Plate Tectonics Coming of Age
November 23, 2011
Plate tectonics in its current form is believed to have started one billion years ago. A study of two billion year old rocks from African gold mines has now shown that the same process of subduction we observe today as a by-product of these large-scale continental movements, was already present on Earth more than two billion years ago. Experiments with X-rays at the ESRF have contributed to this discovery which has been published on 20 November 2011 in Nature Geoscience.
The study was performed by an international team of scientists led by J. Ganne of the University of Toulouse and included scientists from Brookhaven National Laboratory (BNL), Monash University in Melbourne, the Universities of Cambridge, Grenoble, Lausanne and Ouagadougou, and the ESRF.
Some fifty years ago, plate tectonics, motions of large parts of the Earth's surface against each other, became a generally accepted theory to explain continental drift, along with many volcanic and earthquake zones, and seafloor spreading. The exact origin of the forces driving these large-scale movements of the continental plates is still a matter of scientific debate.
Today, some eight large plates move against each other and experience so-called plate subduction at their boundaries. In these subduction zones, one tectonic plate moves under another, lowering itself into the Earth's mantle. This is a slow process at a rate of a few centimetres per year. The shape of the continents suggests that 250 million years ago, the Earth’s land masses were united in a single continent, called Pangaea, from which today’s plates started to move away.
The high pressure and temperature in subduction zones are the main drivers for chemical elements to accumulate in high concentration in an ore. Metal ore mines therefore are remnants of past subduction events, even if today they are located far away from a plate boundary. The exact composition of the minerals constituting an ore is, like a fingerprint, representative of the pressures and temperatures experienced when the plate sank into the Earth’s mantle.
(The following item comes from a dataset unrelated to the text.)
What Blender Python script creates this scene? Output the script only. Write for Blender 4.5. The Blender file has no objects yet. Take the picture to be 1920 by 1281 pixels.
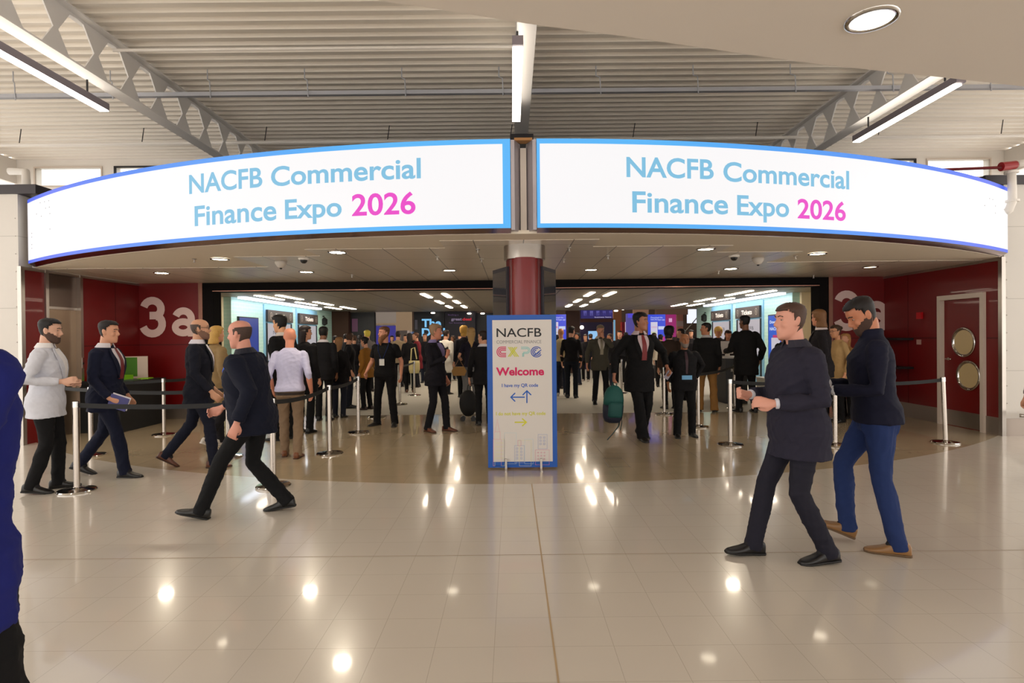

Today, scientists can deduce these values, and their evolution in time, from the crystalline and elemental composition of a given ore.
For this study, the scientists investigated ore mineral samples aged between 2 and 2.2 billion years collected in West Africa in an area rich in gold mines. Using an electron microprobe, they established detailed maps of the spatial distribution of major chemical elements in the samples, notably of iron. However, the iron oxidation state (Fe2+ or Fe3+) cannot be measured with electron microprobes but can vary inside ore-bearing minerals. Thanks to the use of X-ray absorption near-edge spectroscopy (XANES) with a submicrometric beam at ESRF beamline ID21, important variations of the Fe3+ content in the minerals were shown, which had major repercussions for the pressure and temperature calculations.
These XANES measurements confirmed a theoretical model on the quantity of Fe3+ in the minerals, which implied values for the pressure and temperature at the subduction event 2.2 billion years ago that are very close to those in modern "cold" subduction events. Subduction as we know it today was probably already happening on Earth at the onset of tectonic motion some two billion years ago, despite a much hotter Earth and mantle than today.
The team is already planning to gear up their use of X-rays. In a future experiment at the ESRF, they wish to use a new technique to analyse a large number of even older samples from the Archean age (2.5 — 3.8 billion years ago) formed during several key events in Earth’s history. "Mega-pixel XANES imaging with a sub-micrometric resolution will make it possible to produce large-scale maps of the oxidation states of iron for many different samples. We hope to benefit from these high resolution maps to identify zones in the samples where very early minerals are present even in minute quantities", says Vincent de Andrade from BNL who developed the new technique at the ESRF, "because the proof of the universality of subduction through the ages of Earth’s history cannot rely on our pioneering measurements alone, and because there are still a lot of grey areas to be elucidated in the early history of our planet."
Reference
Modern-style plate subduction preserved in the Palaeoproterozoic West African craton, J. Ganne, V. De Andrade, R. F.Weinberg, O. Vidal, B. Dubacq, N. Kagambega, S. Naba, L. Baratoux, M. Jessell and J. Allibon, Nature Geoscience (2011).